===== Source material =====
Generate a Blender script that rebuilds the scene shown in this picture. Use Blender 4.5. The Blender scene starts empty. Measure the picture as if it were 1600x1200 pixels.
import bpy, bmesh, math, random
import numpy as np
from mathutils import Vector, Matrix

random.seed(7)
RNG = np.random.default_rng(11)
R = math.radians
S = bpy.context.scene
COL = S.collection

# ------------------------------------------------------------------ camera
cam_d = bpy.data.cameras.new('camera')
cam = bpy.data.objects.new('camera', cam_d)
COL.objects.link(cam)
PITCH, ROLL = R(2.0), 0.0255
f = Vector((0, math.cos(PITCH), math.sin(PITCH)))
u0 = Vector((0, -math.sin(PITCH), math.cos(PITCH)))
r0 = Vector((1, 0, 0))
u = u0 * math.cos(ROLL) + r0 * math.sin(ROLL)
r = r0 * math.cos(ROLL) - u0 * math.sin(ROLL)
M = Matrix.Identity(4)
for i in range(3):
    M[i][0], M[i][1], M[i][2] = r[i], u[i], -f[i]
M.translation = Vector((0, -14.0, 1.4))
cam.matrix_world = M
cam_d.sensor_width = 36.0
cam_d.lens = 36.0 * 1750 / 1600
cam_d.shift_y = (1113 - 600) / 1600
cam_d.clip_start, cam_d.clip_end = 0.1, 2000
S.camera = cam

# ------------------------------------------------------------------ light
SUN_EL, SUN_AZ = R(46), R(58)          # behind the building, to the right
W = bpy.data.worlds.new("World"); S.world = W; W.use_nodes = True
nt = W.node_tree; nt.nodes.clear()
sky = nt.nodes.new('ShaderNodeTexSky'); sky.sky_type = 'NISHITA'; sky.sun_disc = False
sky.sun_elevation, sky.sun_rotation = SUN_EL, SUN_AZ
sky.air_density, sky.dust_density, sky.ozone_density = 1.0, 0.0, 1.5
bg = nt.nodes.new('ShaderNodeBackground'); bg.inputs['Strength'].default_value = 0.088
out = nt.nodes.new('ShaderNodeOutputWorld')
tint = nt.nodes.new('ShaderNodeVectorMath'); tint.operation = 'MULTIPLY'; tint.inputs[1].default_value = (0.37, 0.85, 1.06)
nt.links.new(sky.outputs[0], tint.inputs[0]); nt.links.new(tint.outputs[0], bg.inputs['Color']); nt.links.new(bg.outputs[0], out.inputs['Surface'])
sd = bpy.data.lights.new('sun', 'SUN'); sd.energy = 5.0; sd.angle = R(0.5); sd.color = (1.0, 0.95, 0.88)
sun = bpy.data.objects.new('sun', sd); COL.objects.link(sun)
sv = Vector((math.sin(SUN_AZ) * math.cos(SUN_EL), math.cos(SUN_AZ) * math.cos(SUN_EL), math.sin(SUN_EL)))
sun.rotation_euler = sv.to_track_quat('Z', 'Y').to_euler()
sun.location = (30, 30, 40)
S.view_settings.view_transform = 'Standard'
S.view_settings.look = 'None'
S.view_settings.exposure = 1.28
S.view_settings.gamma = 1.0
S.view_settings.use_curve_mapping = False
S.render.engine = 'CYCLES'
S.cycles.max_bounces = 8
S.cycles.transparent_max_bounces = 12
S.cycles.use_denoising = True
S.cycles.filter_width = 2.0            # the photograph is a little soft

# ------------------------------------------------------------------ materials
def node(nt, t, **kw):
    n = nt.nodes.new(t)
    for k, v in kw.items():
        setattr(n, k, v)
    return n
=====
Starting at the first line of the material above, reproduce each line exactly up to and including the line with "from mathutils import Vector, Matrix".

Generate a Blender script that rebuilds the scene shown in this picture. Use Blender 4.5. The Blender scene starts empty. Measure the picture as if it were 1600x1200 pixels.
import bpy, bmesh, math, random
import numpy as np
from mathutils import Vector, Matrix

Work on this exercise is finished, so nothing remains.